I work for a corporation this is undergoing a major culture change. They have maintained an "old school" business model – defined benefit plan retirement, substantial rewards for longevity, promoting primarily from within, making decisions based on relationships and hierarchy. The “stick with us, we’ll take care of you” model. This model was very common 20 years ago in all industries. It has been gradually disappearing from publicly traded companies for 10 or more years now, depending on the industry. It is disappearing very rapidly at my current place of employment.
For me, dealing with change is fairly normal. I am the kind of problem solver that is often hired to work through this kind of change. It has been a part of every job that I have ever done. The cycle of work for someone like me is such that my husband and I always have money set aside for my potential job loss.
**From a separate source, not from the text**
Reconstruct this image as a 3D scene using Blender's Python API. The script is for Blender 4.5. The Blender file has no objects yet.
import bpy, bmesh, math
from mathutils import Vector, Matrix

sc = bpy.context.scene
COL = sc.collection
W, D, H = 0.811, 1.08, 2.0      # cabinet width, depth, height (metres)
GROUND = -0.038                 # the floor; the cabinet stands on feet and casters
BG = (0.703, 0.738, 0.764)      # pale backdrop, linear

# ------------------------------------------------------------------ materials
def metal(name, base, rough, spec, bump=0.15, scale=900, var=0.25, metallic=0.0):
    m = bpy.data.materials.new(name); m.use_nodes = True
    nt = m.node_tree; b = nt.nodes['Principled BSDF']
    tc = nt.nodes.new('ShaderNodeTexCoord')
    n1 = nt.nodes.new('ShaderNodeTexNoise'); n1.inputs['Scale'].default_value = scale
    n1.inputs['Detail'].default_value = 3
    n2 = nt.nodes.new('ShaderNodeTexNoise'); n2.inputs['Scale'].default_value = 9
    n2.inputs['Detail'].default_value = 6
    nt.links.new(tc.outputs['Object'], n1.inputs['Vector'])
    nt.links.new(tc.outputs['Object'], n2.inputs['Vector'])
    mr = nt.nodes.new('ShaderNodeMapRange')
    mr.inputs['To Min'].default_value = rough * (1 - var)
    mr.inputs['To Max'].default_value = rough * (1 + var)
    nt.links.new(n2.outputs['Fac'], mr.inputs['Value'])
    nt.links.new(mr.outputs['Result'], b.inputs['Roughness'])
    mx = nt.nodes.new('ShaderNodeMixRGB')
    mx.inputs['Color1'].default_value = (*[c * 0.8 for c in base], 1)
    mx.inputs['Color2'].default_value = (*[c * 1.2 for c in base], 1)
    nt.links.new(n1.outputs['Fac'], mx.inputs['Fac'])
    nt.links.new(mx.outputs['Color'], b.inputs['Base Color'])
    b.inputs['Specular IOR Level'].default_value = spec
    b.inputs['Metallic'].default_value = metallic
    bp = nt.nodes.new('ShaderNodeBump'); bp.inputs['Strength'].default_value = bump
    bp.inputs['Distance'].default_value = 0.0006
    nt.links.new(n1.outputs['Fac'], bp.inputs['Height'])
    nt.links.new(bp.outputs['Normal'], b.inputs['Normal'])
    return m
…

In this case, I anticipate that to occur with the next 6-12 months, with a nice severance package. Since this is just about as long as I think I can handle the current working environment, it should be perfect. Ask me, and I'll tell you that I'm fine with this change.
That stack of books says that I'm not fine. What you see there is 1/2 of the books that I've bought in the last month. I've been buying new books before even finishing the books that I've already bought - which is not normal for me. I buy just about anything that strikes me. I'm completely out of control. I'm buying books like there is no tomorrow - which is really my point.
When I leave my current job, my next job will be as support staff for our new small business. To diversify our income, I may do other jobs - short contracts, corporate teaching, or seasonal work. But for the most part, our family income will come from my husband's work and I will not be making any money.
Intellectually, I know that worrying about this is silly. The business is doing very well. We've been through the slow season and seen that there is still money to be made even then. We're conservative in our spending (despite my recent book spree) and need very little income to meet our current lifestyle. I will always find ways to save money and generate more income as needed. Thinking logically and rationally, there is no reason to be concerned. The stacks of books around the house are not helping me think that way.
So, I'll avoid Amazon and the bookstores for a while. I'll read what I have and let you know how I like them. With such a large stack of books, by the time I'm done with these, my whole world may well have changed anyway.